Личная жизнь пятидесятилетней Джулии достаточно уныла. К мужу она давно охладела, а тот и прежде не слишком пылал. В рамках романа у нее заводится и вскоре с треском сдувается молоденький любовник. На горизонте, правда, маячит поклонник-аристократ, но способен он, как выясняется, только на слово-, простите, извержение. Выросший сын все больше дистанцируется от матери.

И все-таки Джулия – счастлива.

Потому что сквозь весь этот первый, бытовой план, сквозь ненастоящую жизнь Джулии-женщины тянется тот самый внутренний монолог Джулии-актрисы, полный великолепного цинизма и едкого юмора. Ведь настоящая жизнь Джулии начинается там, на сцене. Именно там она переходит «из мира притворства в мир реальности». И поэтому и жизнь, и слезы, и любовь, и все эти своеобычные переживания пятидесятилетней женщины на самом деле – просто сырье для работы, которая постоянно идет у нее внутри. «Она была  обыкновенная,  довольно  привлекательная стареющая женщина. У ее дара не было ни внешней формы,  ни  возраста.  Это был дух, который играл на ней, как скрипач  на  скрипке».

Что особенно подкупает в романе Моэма – то замечательное великодушие, с которым он распоряжается своей героиней. В отличие от его современников, тоже хороших, професиональных писателей, он даже не думает озаботиться ее нравственностью. Скажем, бичевать ее за эгоизм, за пренебрежение к чувствам других, за то, что, обнаружив предел своим возможностям, Джулия изумленно, но со смешком отмахивается – зелен, мол, виноград! – наконец, за страшный грех любой литературной героини тех лет – полное равнодушие к природе. Джулия легко изменяет мужу. Джулия не понимает сына – «жаль,  что  он  не  мог навсегда остаться прелестным маленьким мальчиком, который тихо, не  мешая, играл в ее комнате и, обвив мать ручонкой за шею, улыбался на  фотографиях прямо в объектив».   Джулия обдумывает, хорошо ли смотрятся ее ноги в постановках Шекспира и Расина.  Джулия в быту переходит из роли в роль и получает удовольствие от запудривания чужих мозгов. Джулия сладострастно и сокрушительно мстит молоденькой сопернице – не столько за себя, сколько за поруганное искусство.  Моэм не скрывает от нас ни одного тайника ее лукавой актерской души. И при этом ни тени отвращения нет в его, авторском, голосе.

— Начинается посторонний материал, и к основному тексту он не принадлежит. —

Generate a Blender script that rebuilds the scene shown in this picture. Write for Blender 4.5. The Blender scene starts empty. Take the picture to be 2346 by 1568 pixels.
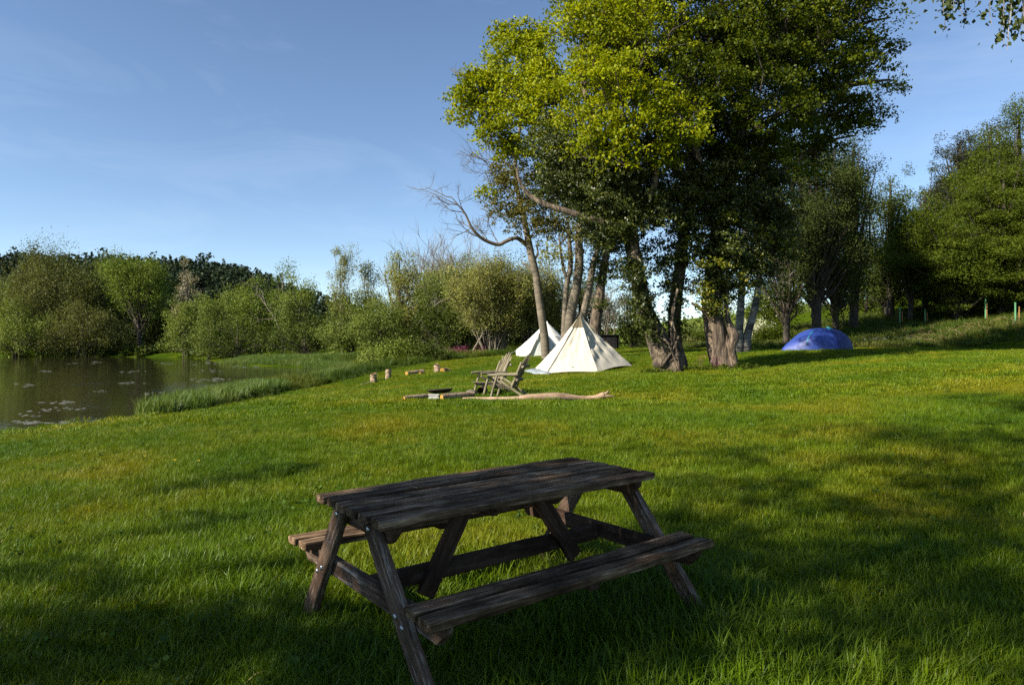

Джулии плевать, что мы все о ней думаем; роман не закончится ни раскаянием, ни карой за слепоту и эгоизм, ни прочими неприятностями. О нет, Джулия сорвет все положенные ей аплодисменты, развесит по всем положенным ушам очередную порцию лапши, всех обманет и будет в одиночестве пировать и смаковать свою самодостаточность. Без загадки. Без надрыва. Потому что мисс Сиддонс обожала отбивные котлеты, а Джулия – Джулия обожает бифштекс.